How BoP in Kenya Use Phones for Income Generation

from iHub (Kenya)..

June 21, 2013

By Rachel Gichinga


iHub Research and Research Solutions Africa conducted a 6-month study in 2012 to increase the understanding of usage of mobile services, products, and applications at the Base of the Pyramid (BoP) and to understand their potential for economic and social empowerment. With the cost of mobile devices decreasing and such devices increasingly being considered as basic commodities, even amongst the BoP, iHub Research was commissioned by infoDev to conduct a follow-up study with a small sample of Kenyans living on less than $2.5 USD/day to better understand how they use their mobile phones for work-related activities and to earn a living.

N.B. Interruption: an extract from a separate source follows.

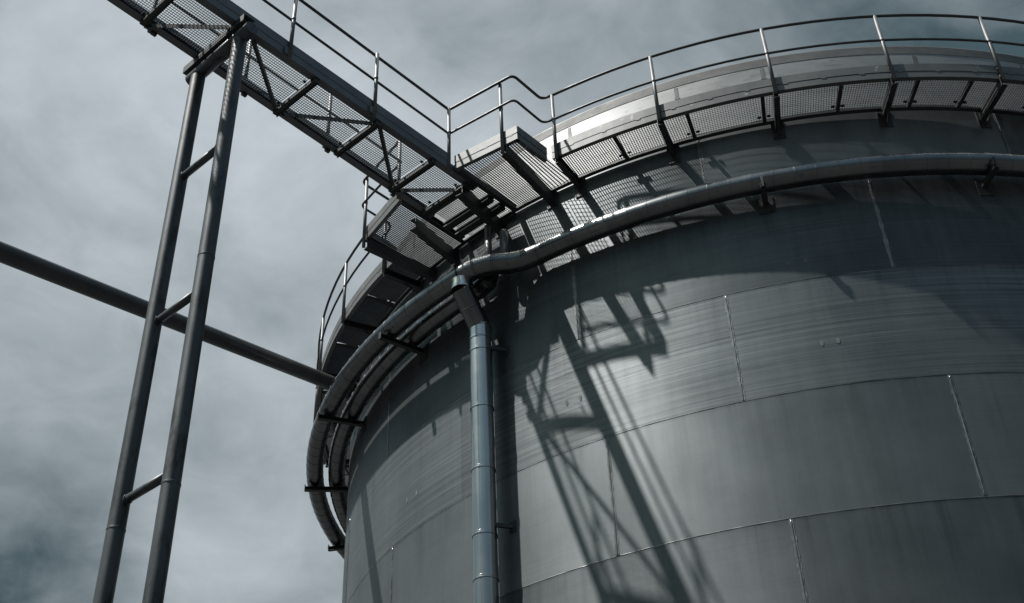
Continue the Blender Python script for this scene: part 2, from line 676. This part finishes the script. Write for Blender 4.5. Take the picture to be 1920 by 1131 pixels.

Four of those videos can be found here.

The key focus areas of the follow-up inquiry were:
● To understand how the BoP in Kenya use their mobile phones as an income-generating tool;
● To understand how the BoP in Kenya use their phones for other work-related activities;
● To understand challenges faced during the initial purchasing of the mobile phone.

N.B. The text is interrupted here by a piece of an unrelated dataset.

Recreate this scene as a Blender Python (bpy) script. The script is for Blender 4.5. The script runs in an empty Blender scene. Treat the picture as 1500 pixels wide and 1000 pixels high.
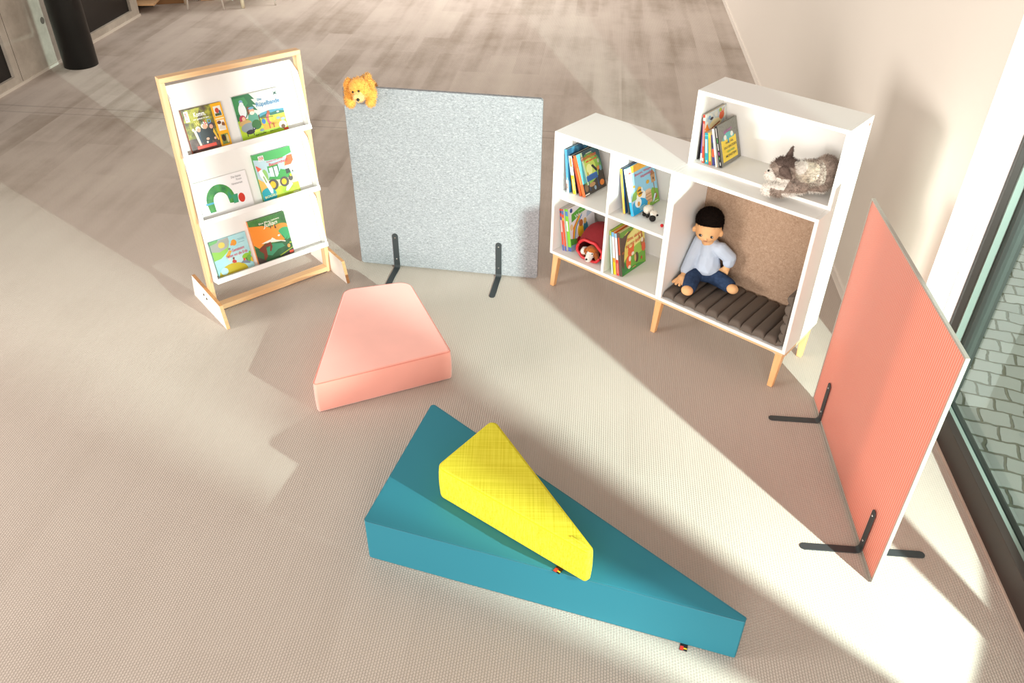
import bpy, bmesh, math, random
from mathutils import Vector, Matrix, noise
random.seed(7)
S = bpy.context.scene
C = S.collection
PI = math.pi

# ------------------------------------------------------------------ materials
def lin(c):
    if isinstance(c, str):
        c = c.lstrip('#'); c = [int(c[i:i+2], 16)/255 for i in (0, 2, 4)]
    return tuple((x/12.92 if x <= .04045 else ((x+.055)/1.055)**2.4) for x in c) + (1.,)

MATS = {}
def nodes(m):
    m.use_nodes = True
    nt = m.node_tree
    return nt, nt.nodes, nt.links, nt.nodes['Principled BSDF']

def mat(name, col, rough=.6, metal=0., spec=.5, bump=None, var=None, coat=0., sheen=0.):
    """plain principled; bump=(scale,strength,dist); var=(scale,amount)"""
    if name in MATS: return MATS[name]
    m = bpy.data.materials.new(name)
    nt, N, L, b = nodes(m)
    c = lin(col)
    b.inputs['Base Color'].default_value = c
    b.inputs['Roughness'].default_value = rough
    b.inputs['Metallic'].default_value = metal
    b.inputs['Specular IOR Level'].default_value = spec
    b.inputs['Coat Weight'].default_value = coat
    if sheen:
        b.inputs['Sheen Weight'].default_value = sheen
    tc = N.new('ShaderNodeTexCoord')
    if var:
        n = N.new('ShaderNodeTexNoise'); n.inputs['Scale'].default_value = var[0]; n.inputs['Detail'].default_value = 6
        L.new(tc.outputs['Object'], n.inputs['Vector'])
        r = N.new('ShaderNodeValToRGB')
        a = var[1]
        r.color_ramp.elements[0].position = .3; r.color_ramp.elements[1].position = .7
        r.color_ramp.elements[0].color = tuple(max(0, x*(1-a)) for x in c[:3]) + (1,)
        r.color_ramp.elements[1].color = tuple(min(1, x*(1+a)) for x in c[:3]) + (1,)
        L.new(n.outputs['Fac'], r.inputs['Fac']); L.new(r.outputs['Color'], b.inputs['Base Color'])
    if bump:
        n2 = N.new('ShaderNodeTexNoise'); n2.inputs['Scale'].default_value = bump[0]; n2.inputs['Detail'].default_value = 4
        L.new(tc.outputs['Object'], n2.inputs['Vector'])
        bp = N.new('ShaderNodeBump'); bp.inputs['Strength'].default_value = bump[1]; bp.inputs['Distance'].default_value = bump[2]
        L.new(n2.outputs['Fac'], bp.inputs['Height']); L.new(bp.outputs['Normal'], b.inputs['Normal'])
    MATS[name] = m
    return m

def ink(col, rough=.35):
    return mat('print_' + col.strip('#'), col, rough)

def wood_mat(name, c1, c2, axis=0, rough=.45):
    m = bpy.data.materials.new(name)
    nt, N, L, b = nodes(m)
    tc = N.new('ShaderNodeTexCoord'); mp = N.new('ShaderNodeMapping')
    sc = [60, 60, 60]; sc[axis] = 3
    mp.inputs['Scale'].default_value = sc
    L.new(tc.outputs['Object'], mp.inputs['Vector'])
    n = N.new('ShaderNodeTexNoise'); n.inputs['Scale'].default_value = 1.; n.inputs['Detail'].default_value = 5; n.inputs['Distortion'].default_value = .6
    L.new(mp.outputs['Vector'], n.inputs['Vector'])
    r = N.new('ShaderNodeValToRGB'); r.color_ramp.elements[0].color = lin(c1); r.color_ramp.elements[1].color = lin(c2)
    r.color_ramp.elements[0].position = .3; r.color_ramp.elements[1].position = .7
    L.new(n.outputs['Fac'], r.inputs['Fac']); L.new(r.outputs['Color'], b.inputs['Base Color'])
    b.inputs['Roughness'].default_value = rough
    return m

def ramp_noise(name, cols, scale=8, rough=.4, detail=6, vec=(1, 1, 1)):
    m = bpy.data.materials.new(name)
    nt, N, L, b = nodes(m)
    tc = N.new('ShaderNodeTexCoord'); mp = N.new('ShaderNodeMapping'); mp.inputs['Scale'].default_value = vec
    n = N.new('ShaderNodeTexNoise'); n.inputs['Scale'].default_value = scale; n.inputs['Detail'].default_value = detail
    L.new(tc.outputs['Object'], mp.inputs['Vector']); L.new(mp.outputs['Vector'], n.inputs['Vector'])
    r = N.new('ShaderNodeValToRGB')
    el = r.color_ramp.elements
    while len(el) < len(cols): el.new(.5)
    for i, c in enumerate(cols):
        el[i].position = .28 + .44*i/max(1, len(cols)-1); el[i].color = lin(c)
    L.new(n.outputs['Fac'], r.inputs['Fac']); L.new(r.outputs['Color'], b.inputs['Base Color'])
    b.inputs['Roughness'].default_value = rough
    return m

WALL_AZ = math.radians(84.5188)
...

Mobile phone owners at the BoP in Kenya currently make up approximately 60% of the overall Base of the Pyramid population, according to 2012 Research ICT Africa data. The majority of these BoP mobile phone owners have purchased their phones themselves. Despite the up-front cost being a burden for a low-income earner, most of those interviewed acquired a phone by saving, enrolling in Savings and Credit Co-operatives (SACCOs) and “merry-go-round” financial tools. Savings were possible through the forgoing of leisure activities and other expenditures, such as khat (miraa in Swahili).

The sacrifices made to obtain a mobile device indicate the strong value attached to owning a mobile phone amongst the BoP. Similarly, upon losing a phone or having it stolen from them, most of those interviewed spoke of striving to replace the phone to ensure they are still reachable and remain “on the market.” The phone’s income-earning potential is derived mainly from being reachable through voice calls and SMS text messages.

The majority of the respondents stated that they had earned money through the use of their mobile phone. Of those who had earned money through their mobile phone, the majority did so by directly getting more work because they were more “reachable”. Many stated that missed calls, also known as “flashing” or “beeping” is common practice used by their clients to alert them that services are needed. The daily expenditure on phone airtime credit ranged from 20-50 Kenyan Shillings (the equivalent to $0.24 – $0.59 US cents); the amount spent on airtime depends on the availability of work. Some of the respondents said that once they find missed calls or “beeps” from certain people, they already know what these people want so their follow-up conversations do not last even 15 seconds, thus saving them money.

Although the majority of mobile phone owners at the BoP do not regularly share their phones, it does appear that they still allow others to use their phones on some occasions. Some share their mobile device with people in their household, while others allow their friends to give out their numbers in case of emergencies, M-PESA (Kenya’s mobile money service) transactions, or job referrals, and do not mind or demand payment for such sharing. This willingness to share might be motivated by the fact that the phone owners also at one time had no phones and depended on someone else to communicate or be communicated with.

Most of the respondents took time to identify the essential features on the phone that they enjoy and use. Upon probing, they were able to realize some of the features they believe are key. Most respondents noted that battery life is critical. During calamities and emergencies, the majority use their phones to contacts family friends and colleagues, and in cases where monetary support is required they send money using M-PESA.